Against Gonzaga they were lucky to have an outlier shooting performance in conjunction with Gonzaga having a poor night from three and the FT line.
Our offense didn’t run marginally like it did the whole year. The “bad shooting night” didn’t occur in a vacuum.
Two overtime games and a two point victory. A ball bounces the wrong way in one of those three games and it is a different story.
Just as Michigan getting a lucky shot against Houston made that run a different story.
Wow… this thread has really gone off the rails. So many people arguing so many different things incorrectly and correctly. A lot of arguing that X is true so Y is false when they aren’t related.
I wish there was another word to use other than “luck” for some of these discussions because it has a negative connotation. Maybe randomness?
An example of how UCLA has benefitted from “luck” is that teams shot 63.2% at the free-throw line against them in the NCAA Tournament which is the lowest FT% allowed among the final 16 teams in the NCAA Tournament.

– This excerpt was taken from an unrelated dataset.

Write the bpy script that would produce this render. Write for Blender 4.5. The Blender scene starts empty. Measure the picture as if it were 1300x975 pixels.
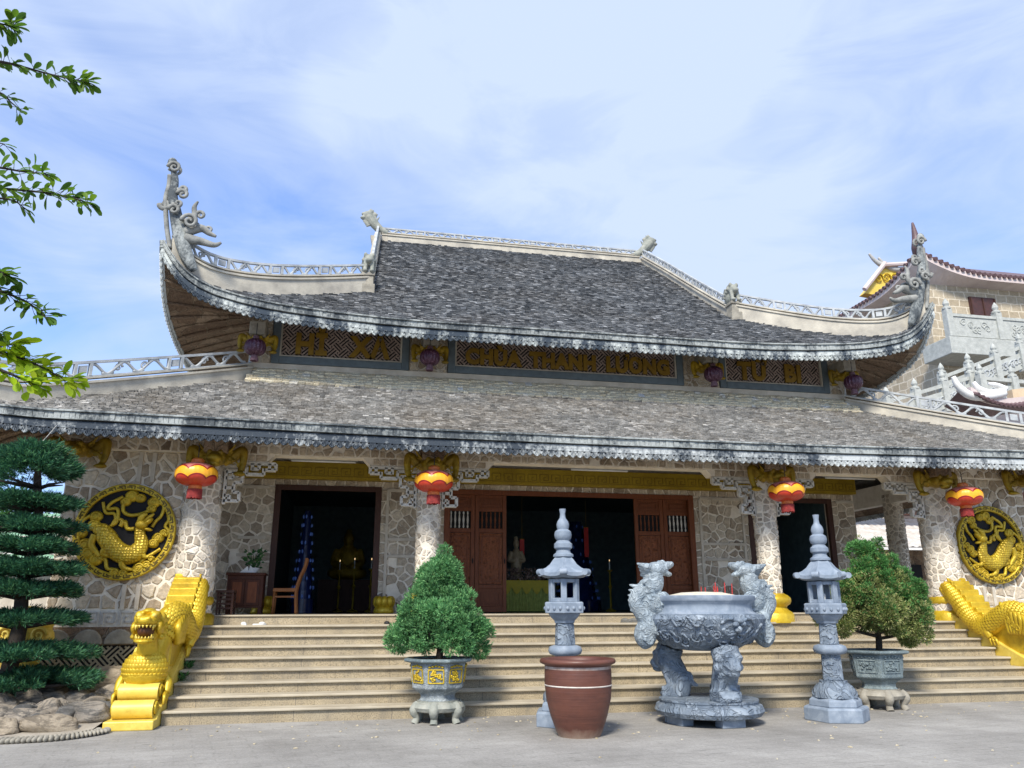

Similarly, you could say a team like Michigan was a bit unlucky because teams shot 82.7% at the FT line against them. The highest percentage among the same group.
Winning two overtime games and a 2-point game with the best “free-throw luck” is a pretty strong example of luck.
It doesn’t mean UCLA doesn’t have good players, or that UCLA didn’t deserve to win the games but it is still something that is valid to point out. It is something that explains how the Bruins got to the point that they did.
Juzang and Jaquez playing multiple career games in a three week span doesn’t hurt either. That’s an outlier that probably should be called something different than luck, but I’m not really sure what to call it.
(I’m also not sure how any of this relates to a WP graph.)
Also probably a statistical anomaly for a team to give up two half court buzzer beaters in three games.
Someone used the word “unlikely” and that sounded right.
Fantastickery
UCLA can have a great game plan and play great defense and still get a little lucky. Unfortunately for us that is what happened Tuesday.